All public gold trading floors will be banned effective March 31, 2010, under a recent order by Prime Minister Nguyen Tan Dung.


The order requires all gold trading floors to be shut down and all domestic investor accounts terminated by that date, after which time the State Bank of Vietnam will assume oversight of all trades in the precious metal.


The order also requires the central bank to suspend all 2006 regulations allowing gold trading via accounts abroad.


Jewellery businesses will still be allowed to sell gold jewellery, but the State Bank will draft new regulations limiting how gold can be traded in this form.


After over two years of unregulated trading in gold, the Government has decided to clamp down on what has become a chaotic market driven by speculative behaviour.
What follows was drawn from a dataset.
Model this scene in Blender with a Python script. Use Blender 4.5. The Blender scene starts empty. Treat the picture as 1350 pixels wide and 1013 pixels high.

Gold trading is also undercutting official efforts to regulate monetary policy and stabilise the economy.


"The shutdown is necessary, but had it come sooner in 2008, the costs could have been reduced," said a representative of the Vietnam Association of Financial Investors (VAFI). "Many trading centres have been set up, taking a large investment of capital to build up staff and infrastructure."


Investors would lose an investment channel, but the State would have one less factor to regulate, said Nguyen Thanh Toai, deputy director of Asia Commercial Bank, the nation’s first credit institution to establish a gold trading floor in Viet Nam.


Black-market gold trading in the past had rattled the authorities, Toai said, which is why they moved the illegal gold trading from the dark alleys into the light of lawful gold trading centres in which it could be monitored and regulated. But now, he said, they were returning it again to the darkness.


Another director of a HCM City based gold trading centre, who asked to remain anonymous, worried that investors might now illegally set up accounts abroad to trade gold online as they used to do before gold trading centres were set up in Viet Nam, causing more dollars to drain out of the domestic economy.


The State Bank of Vietnam had submitted to the Government two proposals for better managing gold trading centres, including closing them down or raising required security deposit rates to 100 per cent.


The resulting shutdown order will affect about 20 gold trading bourses.


There are centres operated by banks, requiring investors to open accounts at the bank; bourses set up by credit institutions or securities companies, requiring investors to deposit money directly with the organisation operating the bourse; and centres allowing institutions and investors to trade gold for gold abroad using US dollars./.